Rating:  Summary: Take what works & leave the rest Review: Reading this book is rather like being beaten over the head with a club - for example, he asks (over and over) - Do you have your planing tool at your fingertips 24 hours a day? If not - you are NOT ORGANIZED!!!! Three lashes!He writes for a different audience than I, one that has In and Out boxes on their desk (I've never seen In or Out boxes on anyone's desk, ever), that needs an introduction to the net and that makes phone calls all day (executives on the East coast maybe). None the less, if you can handle being beated up by the author, he does have some good suggestions. He suggests planning not only what to do, but when to do it, which is probably the biggest win I'll get from the book. Every day I know my list is too long, but I start at the top & work down. I think that if I figure out when things will happen (even if the time spans are only guesses, since I don't know how long many things will take) it will help me to understand better what I can really accomplish & what I can't and thus, to focus my energy on what I can do. So I'd say that if you want to make things happen, it's worth reading for the hints that work for you.

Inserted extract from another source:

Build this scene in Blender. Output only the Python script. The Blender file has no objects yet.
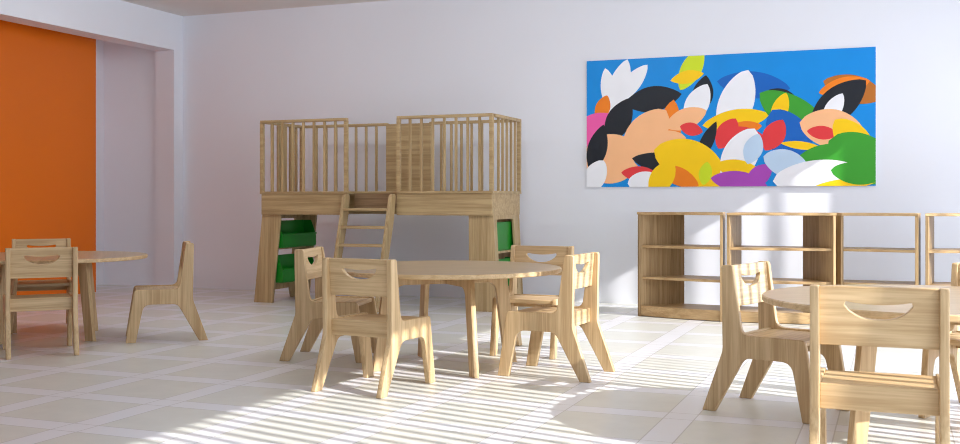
import bpy, math, random
from math import sin, cos, pi, radians as R
from mathutils import Matrix, Vector

S = bpy.context.scene
COL = S.collection

# ---------------------------------------------------------------- camera, light, exposure
cam_d = bpy.data.cameras.new('camera')
cam = bpy.data.objects.new('camera', cam_d)
COL.objects.link(cam)
cam.location = (0, 0, 0.85)
cam.rotation_euler = (R(90), 0, 0.3755)
cam_d.sensor_width = 36
cam_d.lens = 36 * 1050 / 960
cam_d.shift_y = -(222 - 200.6) / 960
cam_d.clip_start = 0.05
cam_d.dof.use_dof = True
cam_d.dof.focus_distance = 5.2
cam_d.dof.aperture_fstop = 5.6
S.camera = cam

world = bpy.data.worlds.new('daylight')
S.world = world
world.use_nodes = True
bg = world.node_tree.nodes['Background']
bg.inputs[0].default_value = (0.78, 0.87, 1.0, 1)
bg.inputs[1].default_value = 0.6

sun_d = bpy.data.lights.new('sun', 'SUN')
sun_d.energy = 8.5
sun_d.angle = R(0.55)
sun_d.color = (1.0, 0.97, 0.93)
sun = bpy.data.objects.new('sun', sun_d)
COL.objects.link(sun)
sun.rotation_euler = Vector((-0.85, 0.21, -0.50)).to_track_quat('-Z', 'Y').to_euler()
sun.location = (6, -1, 5)

# unseen point lights added under the ceiling to brighten the left side
for lx, ly in ((-4.6, 5.9), (-2.3, 5.9)):
    ld = bpy.data.lights.new('room_fill_light', 'POINT')
    ld.energy = 24
    ld.shadow_soft_size = 0.18
    ld.color = (0.94, 0.98, 1.0)
    lo = bpy.data.objects.new('room_fill_light', ld)
    COL.objects.link(lo)
    lo.location = (lx, ly, 2.42)
# skylight coming in through the long right-hand window
pd = bpy.data.lights.new('window_skylight', 'AREA')
pd.shape = 'RECTANGLE'
pd.size, pd.size_y = 2.24, 7.74
pd.energy = 245
pd.color = (0.81, 0.88, 1.0)
po = bpy.data.objects.new('window_skylight', pd)
COL.objects.link(po)
po.location = (1.48, 4.22, 1.22)
po.rotation_euler = (0, R(90), 0)

S.view_settings.view_transform = 'Standard'
S.view_settings.look = 'None'
S.view_settings.exposure = 0.0
S.view_settings.gamma = 1.0
S.view_settings.use_curve_mapping = False
S.cycles.max_bounces = 12
S.cycles.diffuse_bounces = 8
S.cycles.caustics_reflective = False
S.cycles.use_adaptive_sampling = False
S.cycles.filter_width = 1.0


# ---------------------------------------------------------------- materials
def srgb(r, g, b):
    f = lambda c: (c / 255 / 12.92) if c / 255 <= 0.04045 else ((c / 255 + 0.055) / 1.055) ** 2.4
    return (f(r), f(g), f(b), 1)


def new_mat(name, rough=0.5, spec=0.4):
    m = bpy.data.materials.new(name)
    m.use_nodes = True
    nt = m.node_tree
    b = nt.nodes['Principled BSDF']
    b.inputs['Roughness'].default_value = rough
    b.inputs['Specular IOR Level'].default_value = spec
    return m, nt, b


def plain(name, rgb, rough=0.5, spec=0.4, var=0.04, scale=3.0):
    """a flat colour with faint cloudy variation"""
    m, nt, b = new_mat(name, rough, spec)
    n = nt.nodes.new('ShaderNodeTexNoise')
    n.inputs['Scale'].default_value = scale
    n.inputs['Detail'].default_value = 4
    tc = nt.nodes.new('ShaderNodeTexCoord')
    nt.links.new(tc.outputs['Object'], n.inputs['Vector'])
    r = nt.nodes.new('ShaderNodeValToRGB')
    c = srgb(*rgb)
    r.color_ramp.elements[0].position = 0.3
    r.color_ramp.elements[1].position = 0.7
    r.color_ramp.elements[0].color = tuple(x * (1 - var) for x in c[:3]) + (1,)
    r.color_ramp.elements[1].color = tuple(min(1, x * (1 + var)) for x in c[:3]) + (1,)
    nt.links.new(n.outputs['Fac'], r.inputs['Fac'])
    nt.links.new(r.outputs['Color'], b.inputs['Base Color'])
    return m


def wood(name, axis, light=(208, 181, 140), dark=(180, 150, 109), rough=0.42):
    """pale plywood, grain running along the given object axis"""
    m, nt, b = new_mat(name, rough, 0.35)
    tc = nt.nodes.new('ShaderNodeTexCoord')
    mp = nt.nodes.new('ShaderNodeMapping')
    sc = [34, 34, 34]
    sc['xyz'.index(axis)] = 1.1
    mp.inputs['Scale'].default_value = sc
    oi = nt.nodes.new('ShaderNodeObjectInfo')
    ml = nt.nodes.new('ShaderNodeMath')
    ml.operation = 'MULTIPLY'
    ml.inputs[1].default_value = 37.0
    nt.links.new(oi.outputs['Random'], ml.inputs[0])
    ad = nt.nodes.new('ShaderNodeVectorMath')
    ad.operation = 'ADD'
    nt.links.new(tc.outputs['Object'], ad.inputs[0])
    nt.links.new(ml.outputs[0], ad.inputs[1])
    nt.links.new(ad.outputs[0], mp.inputs['Vector'])
    n1 = nt.nodes.new('ShaderNodeTexNoise')
    n1.inputs['Scale'].default_value = 1.0
    n1.inputs['Detail'].default_value = 5
    n1.inputs['Roughness'].default_value = 0.6
    n1.inputs['Distortion'].default_value = 0.6
    nt.links.new(mp.outputs[0], n1.inputs['Vector'])
    n2 = nt.nodes.new('ShaderNodeTexNoise')
    n2.inputs['Scale'].default_value = 6.0
    n2.inputs['Detail'].default_value = 3
    nt.links.new(mp.outputs[0], n2.inputs['Vector'])
    mx = nt.nodes.new('ShaderNodeMath')
    mx.operation = 'MULTIPLY_ADD'
    mx.inputs[1].default_value = 0.42
    nt.links.new(n2.outputs['Fac'], mx.inputs[0])
    nt.links.new(n1.outputs['Fac'], mx.inputs[2])
    r = nt.nodes.new('ShaderNodeValToRGB')
    r.color_ramp.elements[0].position = 0.57
    r.color_ramp.elements[1].position = 0.84
    r.color_ramp.elements[0].color = srgb(*dark)
    r.color_ramp.elements[1].color = srgb(*light)
    nt.links.new(mx.outputs[0], r.inputs['Fac'])
    nt.links.new(r.outputs['Color'], b.inputs['Base Color'])
    return m


WX, WY, WZ = wood('wood_grain_x', 'x'), wood('wood_grain_y', 'y'), wood('wood_grain_z', 'z')
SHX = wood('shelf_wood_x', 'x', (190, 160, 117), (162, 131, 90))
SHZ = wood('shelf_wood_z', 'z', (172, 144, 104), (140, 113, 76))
LFX = wood('loft_wood_x', 'x', (186, 162, 121), (157, 132, 93))
LFZ = wood('loft_wood_z', 'z', (186, 162, 121), (157, 132, 93))
LFD = wood('loft_wood_shaded', 'x', (150, 122, 92), (125, 99, 72))  # loft wood with the recessed fascia's shade put into its colour
WALL = plain('white_wall_paint', (230, 233, 241), 0.85, 0.2, 0.012, 1.2)
CEIL = plain('ceiling_paint', (226, 222, 218), 0.9, 0.1, 0.012, 1.2)
ORANGE = plain('orange_panel', (222, 110, 10), 0.35, 0.4, 0.05, 0.6)
GREEN = plain('green_plastic', (8, 122, 24), 0.35, 0.5, 0.05, 4)
FRAME = plain('window_frame_paint', (225, 225, 225), 0.5, 0.4, 0.02, 2)


def tile_material():
    """cream square tiles between paler bands, thin joints on both sides of each band"""
    m, nt, b = new_mat('floor_tiles', 0.32, 0.5)
    P, BAND, GR = 0.5185, 0.118, 0.005
    tc = nt.nodes.new('ShaderNodeTexCoord')
    sep = nt.nodes.new('ShaderNodeSeparateXYZ')
    nt.links.new(tc.outputs['Object'], sep.inputs[0])

    def M(op, a, bb=None, c=None):
        n = nt.nodes.new('ShaderNodeMath')
        n.operation = op
        for i, v in enumerate((a, bb, c)):
            if v is None:
                continue
            if isinstance(v, (int, float)):
                n.inputs[i].default_value = v
            else:
                nt.links.new(v, n.inputs[i])
        return n.outputs[0]

    def axis(out, off):
        t = M('DIVIDE', M('SUBTRACT', out, off), P)
        d = M('MULTIPLY', M('ABSOLUTE', M('SUBTRACT', t, M('ROUND', t))), P)   # distance to band centre
        band = M('LESS_THAN', d, BAND / 2)
        groove = M('LESS_THAN', M('ABSOLUTE', M('SUBTRACT', d, BAND / 2)), GR / 2)
        return band, groove
    bx, gx = axis(sep.outputs['X'], -3.3724)
    by, gy = axis(sep.outputs['Y'], 3.621)
    band = M('MAXIMUM', bx, by)
    # a joint stops where it would cross the square at a band crossing's own band
    groove = M('MAXIMUM', gx, gy)
    n = nt.nodes.new('ShaderNodeTexNoise')
    n.inputs['Scale'].default_value = 9
    n.inputs['Detail'].default_value = 6
    nt.links.new(tc.outputs['Object'], n.inputs['Vector'])
    r = nt.nodes.new('ShaderNodeValToRGB')
    r.color_ramp.elements[0].position = 0.3
    r.color_ramp.elements[1].position = 0.7
    r.color_ramp.elements[0].color = srgb(204, 205, 199)
    r.color_ramp.elements[1].color = srgb(211, 212, 206)
    nt.links.new(n.outputs['Fac'], r.inputs['Fac'])
    m1 = nt.nodes.new('ShaderNodeMix')
    m1.data_type = 'RGBA'
    nt.links.new(band, m1.inputs['Factor'])
    nt.links.new(r.outputs['Color'], m1.inputs['A'])
    m1.inputs['B'].default_value = srgb(220, 221, 226)
    m2 = nt.nodes.new('ShaderNodeMix')
    m2.data_type = 'RGBA'
    nt.links.new(M('MULTIPLY', groove, 0.55), m2.inputs['Factor'])
    nt.links.new(m1.outputs['Result'], m2.inputs['A'])
    m2.inputs['B'].default_value = srgb(150, 145, 140)
    nt.links.new(m2.outputs['Result'], b.inputs['Base Color'])
    return m


TILE = tile_material()


# ---------------------------------------------------------------- mesh helpers
class MB:
    """collects boxes and plates and links them as ONE mesh object"""
    def __init__(s):
        s.v, s.f, s.mi = [], [], []

    def add(s, verts, faces, mi=0, mat=None):
        o = len(s.v)
        s.v += [tuple(mat @ Vector(v)) if mat else tuple(v) for v in verts]
        s.f += [tuple(i + o for i in f) for f in faces]
        s.mi += [mi] * len(faces)
        return s

    def box(s, x0, x1, y0, y1, z0, z1, mi=0, mat=None):
        v = [(x, y, z) for z in (z0, z1) for y in (y0, y1) for x in (x0, x1)]
        f = [(0, 2, 3, 1), (4, 5, 7, 6), (0, 1, 5, 4), (2, 6, 7, 3), (0, 4, 6, 2), (1, 3, 7, 5)]
        return s.add(v, f, mi, mat)

    def prism(s, pts, z0, z1, mi=0, mat=None):
        """extrude a counter-clockwise outline from z0 to z1"""
        n = len(pts)
        v = [(p[0], p[1], z0) for p in pts] + [(p[0], p[1], z1) for p in pts]
        f = [tuple(reversed(range(n))), tuple(range(n, 2 * n))]
        f += [(i, (i + 1) % n, n + (i + 1) % n, n + i) for i in range(n)]
        return s.add(v, f, mi, mat)

    def beam(s, a, b, w, d, mi=0):
        """square bar from a to b"""
        a, b = Vector(a), Vector(b)
        z = (b - a).normalized()
        x = z.cross(Vector((0, 1, 0)))
        if x.length < 0.01:
            x = z.cross(Vector((1, 0, 0)))
        x.normalize()
        y = z.cross(x)
        v = [p + x * i * w / 2 + y * j * d / 2 for p in (a, b) for j in (-1, 1) for i in (-1, 1)]
        f = [(0, 2, 3, 1), (4, 5, 7, 6), (0, 1, 5, 4), (2, 6, 7, 3), (0, 4, 6, 2), (1, 3, 7, 5)]
        return s.add(v, f, mi)

    def build(s, name, mats, parent=None, bevel=0.0, seg=2):
        me = bpy.data.meshes.new(name)
        me.from_pydata(s.v, [], s.f)
        for m in (mats if isinstance(mats, (list, tuple)) else [mats]):
            me.materials.append(m)
        for p, i in zip(me.polygons, s.mi):
            p.material_index = i
        me.update()
        o = bpy.data.objects.new(name, me)
        COL.objects.link(o)
        if parent:
            o.parent = parent
        if bevel:
            b = o.modifiers.new('bevel', 'BEVEL')
            b.width = bevel
            b.segments = seg
            b.limit_method = 'ANGLE'
            b.angle_limit = R(40)
        return o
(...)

Rating:  Summary: Good tips Review: There are good tips in this book to help you be more efficient. It was painted with a bit to broad of a brush, and I would have liked McCormack to have been a little more detailed in spots. And one thing he advises is pushing yourself while watching the clock...and some of this book has a hasty feel of someone pushing (for instance, he refers to Clint Eastwood's movie "Magnum Force" as a WESTERN! Most movie goers know that "Magnum Force" was a modern-day cop movie. That's one example of sloppiness that shouldn't have gone past McCormack's nor his editors' eyes.) But McCormack has built up his business from scratch, to a $700 million business (privately held, too, and not an overvalued public company, like so many internet companies). So many advice books are written by people who aren't accomplished themselves, and so you can be reassured that THIS advice will likely work! So it is good advice, and I'm going to study the book much in the future.
Rating:  Summary: illuminating Review: This has helpful stuff in it. I even went out and bought a stopwatch to time certain tasks to speed myself up, as this book recommends. But the time obsession is kind of ridiculous at times, to the point where you almost expect Mr. McCormack to say, "If you could shave making love to your wife from 15 minutes down to 15 seconds, you'd save so much time." To get philosophical, Abraham Maslow wrote the seminal book TOWARD A PSYCHOLOGY OF BEING where he writes of the "self-actualized" personality, that he considers the most highly evolved personality type, but who are less than 1% of the population. One common trait amongst these extremely happy people is they often experience "peak experiences" where they feel immense joy and these experiences "trascend time." These people lose track of time during these experiences!!!! Now, it seems an obsession with time such as McCormack preaches would completely interfere with one's ever having such joyful experiences. I suppose it's like a lousy movie, where you are always looking at your watch, versus a great movie, where you forget about everything but the movie. So, I suppose to be successful and efficient, you have to say good-bye to happiness in a big way. But it's success that is supposed to make you happy, right? A major contradiction!!